Пост президента в России создавался как возможность противостояния КПСС – то есть некой политической партии. Но создание форпоста противостояния некой конкретной неугодной партии – логично стало инстанцией, освобожденной от возможного контроля любых партий.

А поскольку партия по определению и есть институт гражданского общества, предназначенный для контроля последним за государством – пост президента и стал в России постом независимости от любых институций гражданского общества как такового.

Система Советов юридически была системой доминирования представительных органов снизу доверху. Но создаваемый в противовес ей президентский пост становился форпостом бюрократической независимости от народного представительства как такового.

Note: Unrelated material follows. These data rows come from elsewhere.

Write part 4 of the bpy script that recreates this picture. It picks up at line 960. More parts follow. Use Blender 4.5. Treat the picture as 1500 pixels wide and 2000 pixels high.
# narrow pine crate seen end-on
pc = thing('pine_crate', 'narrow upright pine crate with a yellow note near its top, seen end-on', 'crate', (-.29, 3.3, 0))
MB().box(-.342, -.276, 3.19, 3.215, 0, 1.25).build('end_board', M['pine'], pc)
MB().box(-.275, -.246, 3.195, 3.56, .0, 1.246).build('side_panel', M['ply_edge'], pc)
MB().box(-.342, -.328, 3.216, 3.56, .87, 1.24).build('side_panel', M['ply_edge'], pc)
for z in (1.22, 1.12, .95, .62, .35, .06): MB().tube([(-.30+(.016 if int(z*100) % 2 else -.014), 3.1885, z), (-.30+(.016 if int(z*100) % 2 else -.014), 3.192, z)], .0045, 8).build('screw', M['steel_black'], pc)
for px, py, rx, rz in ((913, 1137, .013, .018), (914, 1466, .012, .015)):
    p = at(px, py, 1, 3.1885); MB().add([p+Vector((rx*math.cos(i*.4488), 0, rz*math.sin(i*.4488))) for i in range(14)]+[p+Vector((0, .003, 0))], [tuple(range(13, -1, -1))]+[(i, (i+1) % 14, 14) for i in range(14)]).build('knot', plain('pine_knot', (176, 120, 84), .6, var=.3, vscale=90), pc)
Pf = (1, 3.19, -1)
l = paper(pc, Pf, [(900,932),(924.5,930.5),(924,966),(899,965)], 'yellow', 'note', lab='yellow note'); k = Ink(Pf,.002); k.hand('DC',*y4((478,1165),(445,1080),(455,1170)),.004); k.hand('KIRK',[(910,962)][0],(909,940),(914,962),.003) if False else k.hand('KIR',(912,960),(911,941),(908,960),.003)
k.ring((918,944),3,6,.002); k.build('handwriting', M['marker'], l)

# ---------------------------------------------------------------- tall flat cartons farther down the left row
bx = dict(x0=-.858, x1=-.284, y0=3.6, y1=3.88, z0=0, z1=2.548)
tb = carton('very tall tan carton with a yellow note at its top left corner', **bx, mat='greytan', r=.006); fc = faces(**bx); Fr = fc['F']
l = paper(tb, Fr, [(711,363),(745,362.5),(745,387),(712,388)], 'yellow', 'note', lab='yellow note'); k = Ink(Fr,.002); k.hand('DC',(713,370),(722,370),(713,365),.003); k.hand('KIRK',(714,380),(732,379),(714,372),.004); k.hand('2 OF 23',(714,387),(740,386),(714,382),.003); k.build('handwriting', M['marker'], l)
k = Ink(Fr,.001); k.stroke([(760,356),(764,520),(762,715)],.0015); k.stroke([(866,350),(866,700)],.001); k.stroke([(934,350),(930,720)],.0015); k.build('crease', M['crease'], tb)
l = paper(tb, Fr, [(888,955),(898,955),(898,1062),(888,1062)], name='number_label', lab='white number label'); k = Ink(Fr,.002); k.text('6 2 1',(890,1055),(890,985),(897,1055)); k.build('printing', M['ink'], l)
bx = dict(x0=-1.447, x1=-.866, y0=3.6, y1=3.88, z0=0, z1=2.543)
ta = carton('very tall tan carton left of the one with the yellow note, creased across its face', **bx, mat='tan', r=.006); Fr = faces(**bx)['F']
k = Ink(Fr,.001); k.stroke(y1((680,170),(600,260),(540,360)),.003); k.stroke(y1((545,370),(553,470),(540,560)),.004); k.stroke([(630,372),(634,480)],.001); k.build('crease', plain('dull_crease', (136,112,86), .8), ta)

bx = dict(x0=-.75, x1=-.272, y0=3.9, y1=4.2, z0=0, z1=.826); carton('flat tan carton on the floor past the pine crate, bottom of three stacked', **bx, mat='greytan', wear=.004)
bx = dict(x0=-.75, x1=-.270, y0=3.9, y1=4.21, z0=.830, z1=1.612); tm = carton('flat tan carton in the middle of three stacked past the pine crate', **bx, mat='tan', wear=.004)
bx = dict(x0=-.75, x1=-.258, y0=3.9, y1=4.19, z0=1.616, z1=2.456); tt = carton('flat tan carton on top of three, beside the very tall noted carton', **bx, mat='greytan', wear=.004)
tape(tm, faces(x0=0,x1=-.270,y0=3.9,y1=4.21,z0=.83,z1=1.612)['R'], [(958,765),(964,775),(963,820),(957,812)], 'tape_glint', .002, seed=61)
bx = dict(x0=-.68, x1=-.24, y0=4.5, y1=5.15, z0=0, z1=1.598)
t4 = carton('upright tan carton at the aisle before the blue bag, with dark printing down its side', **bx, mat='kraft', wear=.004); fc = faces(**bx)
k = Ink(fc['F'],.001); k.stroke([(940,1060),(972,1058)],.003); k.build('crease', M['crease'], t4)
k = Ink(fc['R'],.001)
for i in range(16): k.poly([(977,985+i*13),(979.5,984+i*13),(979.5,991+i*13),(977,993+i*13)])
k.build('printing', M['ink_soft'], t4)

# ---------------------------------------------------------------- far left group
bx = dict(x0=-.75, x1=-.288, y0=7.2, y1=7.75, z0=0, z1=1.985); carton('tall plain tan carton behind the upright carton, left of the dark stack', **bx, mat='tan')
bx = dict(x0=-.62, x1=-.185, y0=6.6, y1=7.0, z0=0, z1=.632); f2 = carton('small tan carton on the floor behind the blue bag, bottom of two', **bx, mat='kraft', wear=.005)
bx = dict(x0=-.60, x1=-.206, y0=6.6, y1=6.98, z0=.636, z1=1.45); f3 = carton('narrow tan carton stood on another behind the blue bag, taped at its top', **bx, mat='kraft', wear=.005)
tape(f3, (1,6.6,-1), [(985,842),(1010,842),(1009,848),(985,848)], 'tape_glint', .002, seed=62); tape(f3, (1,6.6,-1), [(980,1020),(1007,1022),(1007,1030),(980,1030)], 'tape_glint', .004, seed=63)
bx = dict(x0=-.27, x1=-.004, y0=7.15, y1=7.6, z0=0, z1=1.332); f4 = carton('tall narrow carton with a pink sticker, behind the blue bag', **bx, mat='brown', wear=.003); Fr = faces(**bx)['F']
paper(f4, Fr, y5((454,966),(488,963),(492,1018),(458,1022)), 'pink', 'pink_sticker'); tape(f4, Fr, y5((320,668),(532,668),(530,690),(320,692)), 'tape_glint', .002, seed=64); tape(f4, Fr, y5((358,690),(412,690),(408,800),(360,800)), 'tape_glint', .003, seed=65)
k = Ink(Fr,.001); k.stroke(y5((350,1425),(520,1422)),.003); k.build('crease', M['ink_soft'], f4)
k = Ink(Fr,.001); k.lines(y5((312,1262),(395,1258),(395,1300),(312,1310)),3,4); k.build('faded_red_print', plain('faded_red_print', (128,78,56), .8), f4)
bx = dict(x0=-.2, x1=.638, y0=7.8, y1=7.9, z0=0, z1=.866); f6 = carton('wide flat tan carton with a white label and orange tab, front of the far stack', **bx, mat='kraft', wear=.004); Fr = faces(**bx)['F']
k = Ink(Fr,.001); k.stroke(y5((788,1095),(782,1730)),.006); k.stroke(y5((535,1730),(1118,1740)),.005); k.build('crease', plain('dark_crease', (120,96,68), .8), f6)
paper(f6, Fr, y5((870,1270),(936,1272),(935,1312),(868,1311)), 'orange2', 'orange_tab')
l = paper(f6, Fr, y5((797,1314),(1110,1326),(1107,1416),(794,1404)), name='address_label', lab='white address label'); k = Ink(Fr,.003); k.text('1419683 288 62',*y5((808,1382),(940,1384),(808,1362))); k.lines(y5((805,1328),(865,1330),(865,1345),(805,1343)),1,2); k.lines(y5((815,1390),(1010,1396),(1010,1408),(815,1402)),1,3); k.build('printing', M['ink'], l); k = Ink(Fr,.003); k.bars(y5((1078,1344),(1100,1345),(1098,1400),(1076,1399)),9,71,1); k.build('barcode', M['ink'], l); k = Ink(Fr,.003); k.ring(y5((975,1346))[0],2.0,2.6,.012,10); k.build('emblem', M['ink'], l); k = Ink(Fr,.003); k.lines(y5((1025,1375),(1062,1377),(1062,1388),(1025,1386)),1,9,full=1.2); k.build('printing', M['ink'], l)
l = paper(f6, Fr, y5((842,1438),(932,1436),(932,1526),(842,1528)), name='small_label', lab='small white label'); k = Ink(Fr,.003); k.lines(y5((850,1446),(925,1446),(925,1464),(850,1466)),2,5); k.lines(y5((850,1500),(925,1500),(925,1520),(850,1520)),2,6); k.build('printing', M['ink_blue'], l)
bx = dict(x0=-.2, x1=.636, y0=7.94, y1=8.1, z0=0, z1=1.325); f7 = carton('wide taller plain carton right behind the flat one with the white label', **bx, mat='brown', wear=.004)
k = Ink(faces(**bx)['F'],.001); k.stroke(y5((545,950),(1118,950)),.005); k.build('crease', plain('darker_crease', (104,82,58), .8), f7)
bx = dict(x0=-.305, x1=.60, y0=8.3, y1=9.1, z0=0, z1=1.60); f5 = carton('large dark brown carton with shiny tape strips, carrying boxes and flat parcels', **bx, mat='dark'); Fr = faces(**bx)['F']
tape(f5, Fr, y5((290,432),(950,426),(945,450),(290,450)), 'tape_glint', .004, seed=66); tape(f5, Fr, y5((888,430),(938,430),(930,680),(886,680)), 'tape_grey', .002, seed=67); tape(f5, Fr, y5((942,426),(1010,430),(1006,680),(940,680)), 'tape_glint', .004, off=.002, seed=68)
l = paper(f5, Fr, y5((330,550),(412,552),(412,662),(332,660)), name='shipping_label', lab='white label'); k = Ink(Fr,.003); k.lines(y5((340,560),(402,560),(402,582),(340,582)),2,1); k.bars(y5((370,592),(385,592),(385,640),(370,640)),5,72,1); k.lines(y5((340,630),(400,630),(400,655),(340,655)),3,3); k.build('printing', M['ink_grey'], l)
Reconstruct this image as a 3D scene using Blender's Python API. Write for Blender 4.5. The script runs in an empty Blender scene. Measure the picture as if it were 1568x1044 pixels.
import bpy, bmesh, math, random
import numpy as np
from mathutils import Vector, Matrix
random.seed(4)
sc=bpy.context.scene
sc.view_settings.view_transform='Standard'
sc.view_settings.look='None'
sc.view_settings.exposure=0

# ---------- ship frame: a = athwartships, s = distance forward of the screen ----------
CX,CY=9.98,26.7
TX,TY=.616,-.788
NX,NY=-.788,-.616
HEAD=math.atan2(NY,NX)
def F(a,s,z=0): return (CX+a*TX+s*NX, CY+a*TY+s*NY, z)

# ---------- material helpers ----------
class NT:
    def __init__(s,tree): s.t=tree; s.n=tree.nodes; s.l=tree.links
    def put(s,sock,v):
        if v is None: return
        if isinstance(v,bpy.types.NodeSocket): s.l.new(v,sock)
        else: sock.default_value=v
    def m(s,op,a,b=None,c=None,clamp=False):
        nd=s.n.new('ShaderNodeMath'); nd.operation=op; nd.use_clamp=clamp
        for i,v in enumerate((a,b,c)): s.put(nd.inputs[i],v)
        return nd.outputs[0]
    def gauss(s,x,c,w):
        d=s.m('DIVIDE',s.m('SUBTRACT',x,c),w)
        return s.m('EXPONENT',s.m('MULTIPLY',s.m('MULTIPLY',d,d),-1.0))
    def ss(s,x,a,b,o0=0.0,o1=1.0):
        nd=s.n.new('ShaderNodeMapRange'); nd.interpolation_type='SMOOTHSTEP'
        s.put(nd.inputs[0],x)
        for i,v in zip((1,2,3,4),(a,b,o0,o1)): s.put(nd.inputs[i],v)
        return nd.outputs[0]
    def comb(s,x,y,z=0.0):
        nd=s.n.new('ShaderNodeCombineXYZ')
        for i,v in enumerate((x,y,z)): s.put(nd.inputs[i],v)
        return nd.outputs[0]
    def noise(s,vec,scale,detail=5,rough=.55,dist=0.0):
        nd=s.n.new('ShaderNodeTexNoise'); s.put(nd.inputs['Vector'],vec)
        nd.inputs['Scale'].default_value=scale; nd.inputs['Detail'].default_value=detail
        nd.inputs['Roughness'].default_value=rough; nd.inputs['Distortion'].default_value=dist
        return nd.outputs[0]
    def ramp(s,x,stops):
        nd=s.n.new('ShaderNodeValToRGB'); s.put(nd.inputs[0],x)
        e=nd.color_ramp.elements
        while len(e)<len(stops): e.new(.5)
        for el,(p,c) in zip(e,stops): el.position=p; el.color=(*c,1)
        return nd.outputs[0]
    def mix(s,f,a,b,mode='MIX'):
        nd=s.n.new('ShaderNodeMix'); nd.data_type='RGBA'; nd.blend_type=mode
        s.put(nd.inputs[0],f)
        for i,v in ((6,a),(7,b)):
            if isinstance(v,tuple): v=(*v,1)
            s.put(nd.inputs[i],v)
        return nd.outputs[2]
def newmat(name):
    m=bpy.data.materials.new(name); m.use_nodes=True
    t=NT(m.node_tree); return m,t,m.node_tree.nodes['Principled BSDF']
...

В конечном счете, пост президента в России сформировался так, что оказался носителем и общих недостатков этой модели, и конкретно российских, привнесенных историей и условиями его образования:

- он ориентирован не на поиск того или иного компромисса и интеграцию интересов и ожиданий различных сил и групп общества, а на доминирование части из них;

- он оказался выведен из под зависимости и контроля любых иных государственных, в том числе – представительных и судебных структур, он разрушает возможности необходимой для полноценного управления системы сдержек и противовесов;

- он заведомо не допускает осуществления своего контроля институтами гражданского общества;

- он оказывается исключительно персонифицированным постом – огражденный от воздействия и контроля иных институтов он зависит лишь от личных качеств его обладателя. Если народу повезло – он получает более или менее сносного правителя. Если нет – он должен мучиться до окончания президентского срока.

Судьба страны и благосостояние народа оказываются заложником игры более или менее благоприятного случая, приводящего на этот пост человека с тем или иным набором качеств. А президентский статус освобождает его носителя как от любой ответственности за свои действия – так и от обязанности исполнять любые предвыборные обещания.